The practical effect of the ruling is that it allows the state to take control of property in East Jerusalem whose owners live in the West Bank or Gaza. … (It) must be used in only the “rarest of rare cases.” Grunis even went as far as to say that the “literal” use of the law for Palestinians who reside in the West Bank could bring about its application to Jewish settlers who own property within Israel proper, enabling the state to take over their property as well.
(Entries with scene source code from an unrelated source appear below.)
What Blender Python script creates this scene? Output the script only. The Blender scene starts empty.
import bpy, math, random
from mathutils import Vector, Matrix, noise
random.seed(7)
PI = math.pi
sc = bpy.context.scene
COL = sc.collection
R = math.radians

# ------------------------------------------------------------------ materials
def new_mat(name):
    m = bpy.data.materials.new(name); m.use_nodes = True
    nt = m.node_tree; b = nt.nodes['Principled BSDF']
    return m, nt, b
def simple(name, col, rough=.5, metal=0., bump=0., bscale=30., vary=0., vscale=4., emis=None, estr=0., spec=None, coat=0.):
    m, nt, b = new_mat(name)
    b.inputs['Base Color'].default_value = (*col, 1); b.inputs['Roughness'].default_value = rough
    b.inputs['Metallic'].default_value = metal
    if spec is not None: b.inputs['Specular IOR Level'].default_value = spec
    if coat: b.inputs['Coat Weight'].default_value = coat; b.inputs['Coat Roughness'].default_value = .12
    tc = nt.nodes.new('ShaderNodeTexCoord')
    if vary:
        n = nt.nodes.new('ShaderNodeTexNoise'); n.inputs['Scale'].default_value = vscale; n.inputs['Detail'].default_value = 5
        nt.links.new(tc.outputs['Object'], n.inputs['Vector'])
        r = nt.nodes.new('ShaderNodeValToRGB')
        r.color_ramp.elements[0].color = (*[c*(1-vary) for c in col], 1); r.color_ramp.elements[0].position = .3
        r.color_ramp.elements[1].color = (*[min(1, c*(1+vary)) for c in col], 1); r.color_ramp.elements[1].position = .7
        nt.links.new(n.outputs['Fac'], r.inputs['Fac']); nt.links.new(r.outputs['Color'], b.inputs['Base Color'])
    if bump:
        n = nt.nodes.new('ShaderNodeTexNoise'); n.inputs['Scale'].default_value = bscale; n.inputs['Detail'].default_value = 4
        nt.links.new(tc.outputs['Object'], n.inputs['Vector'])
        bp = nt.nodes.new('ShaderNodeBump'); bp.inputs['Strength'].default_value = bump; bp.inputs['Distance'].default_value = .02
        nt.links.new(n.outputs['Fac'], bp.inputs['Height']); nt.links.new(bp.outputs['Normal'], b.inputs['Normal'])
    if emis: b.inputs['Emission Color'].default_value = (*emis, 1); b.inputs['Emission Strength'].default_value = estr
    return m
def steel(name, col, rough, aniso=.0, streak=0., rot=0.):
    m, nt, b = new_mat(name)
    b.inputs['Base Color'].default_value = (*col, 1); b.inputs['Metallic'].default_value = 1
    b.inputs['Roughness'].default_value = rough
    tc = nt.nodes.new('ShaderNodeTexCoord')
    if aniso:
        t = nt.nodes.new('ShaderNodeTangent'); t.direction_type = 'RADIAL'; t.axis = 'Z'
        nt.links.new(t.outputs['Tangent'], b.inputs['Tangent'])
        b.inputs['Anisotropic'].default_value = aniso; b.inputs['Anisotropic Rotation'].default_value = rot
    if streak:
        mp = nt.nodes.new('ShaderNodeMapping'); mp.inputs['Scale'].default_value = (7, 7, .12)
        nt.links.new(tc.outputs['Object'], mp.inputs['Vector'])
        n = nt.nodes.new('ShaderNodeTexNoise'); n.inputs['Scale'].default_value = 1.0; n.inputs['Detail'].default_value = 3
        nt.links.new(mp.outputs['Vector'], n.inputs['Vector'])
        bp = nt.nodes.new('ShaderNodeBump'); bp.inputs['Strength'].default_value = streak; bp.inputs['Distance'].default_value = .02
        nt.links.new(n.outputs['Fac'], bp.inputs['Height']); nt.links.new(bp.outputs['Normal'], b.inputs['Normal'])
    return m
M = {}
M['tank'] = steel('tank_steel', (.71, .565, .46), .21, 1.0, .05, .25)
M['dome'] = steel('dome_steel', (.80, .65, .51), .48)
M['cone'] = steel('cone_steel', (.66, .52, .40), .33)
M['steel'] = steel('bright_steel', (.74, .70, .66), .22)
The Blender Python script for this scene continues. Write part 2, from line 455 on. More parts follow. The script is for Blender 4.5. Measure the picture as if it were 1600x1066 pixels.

“For example, that is how, according to this interpretation, a property located in Tel Aviv whose owner is a resident of Ariel or Beit El could be awarded to the Custodian,” wrote Grunis in the court’s decision. In an even more extreme example, Grunis noted the absurdity of the wording of the law and said that it could be read in such a way that even a soldier sent by the government to serve in the territories or into an enemy country could have his property declared as “absentee property.”

Hilarious, isn’t it? Which reminds me of the occasional bitch of all accidents in the cactus picking process. Every once in a while one of those fine thorns would lodge in one’s eye. Every time you blinked or looked to the side, the invisible thorn would poke your eye till it was amber red. Fortunately there was one young lady in the village who was an expert in locating and removing such thorns from an unfortunate child’s eye. The way she did it was by using her tongue to sense the exact location of the thorn in the eye. And her technique never failed. Trouble was that she was the Madame of the village and rumors flew ahead of you when you left her compound as to what pedophile transgressions went on after her intimate exploration of your eye.


Did you smell the Araq on her breath?! Or on Grunis’s?!